Bitmain accused of illegally poaching engineers by officials in Taiwan

Regulation

Prosecutors in Taiwan have accused Bitmain Technologies of illegally poaching more than 100 Taiwanese engineers.

According to a report by Nikkei Asia, a probe has already been launched in New Taipei and Hsinchu — Taiwan’s semiconductor manufacturing hub — to investigate the activities of the Chinese crypto mining chipmaker.

The New Taipei Prosecutors Office says as part of the illegal poaching enterprise, the Bitcoin (BTC) mining chip maker allegedly set up shell companies that were used for the illicit recruitment, adding:

“We discovered that Bitmain has been poaching Taiwanese research and development talent to speed up its efforts on artificial intelligence chip capability by illegally setting up companies in Taiwan. The newly established companies served a headhunting purpose and the timespan of what Bitmain did dates back to 2018.”

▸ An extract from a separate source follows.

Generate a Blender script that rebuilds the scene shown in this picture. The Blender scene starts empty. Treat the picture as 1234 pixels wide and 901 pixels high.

The move by Taiwanese officials comes as Beijing is reportedly upping the ante on its own chip manufacturing industry. Indeed, semiconductors are reportedly going to be a focus item at the National People’s Congress which begins on Mar. 12.

A global chip famine has risen to the forefront of the Sino-American economic tussle with U.S. President Joe Biden recently calling for a robust review of America’s semiconductor supply chain.

As previously reported by Cointelegraph, increasing demand for the limited supply of semiconductors has seen Bitcoin miners facing chip shortages. This situation has led to a significant premium on the price of crypto mining hardware both new and second-hand rigs.

Meanwhile, the investigation into Bitmain’s alleged illegal poaching of engineers could potentially veer into issues like the leaking of trade secrets and technology theft.

The investigation could also impact Bitmain’s relationship with Taiwan Semiconductor Manufacturing Company — the world’s largest chipmaker.

With semiconductor technology now a major focus of the economic tussle between China and the United States and the apparent deepening of diplomatic relationships between Washington and Taipei, the TSMC is reportedly working in tandem with major U.S. tech firms like Apple.

Reports indicate that TSMC and the iPhone manufacturer are exploring research and development protocols for the next generation 2 nanometer (2nm) chipsets.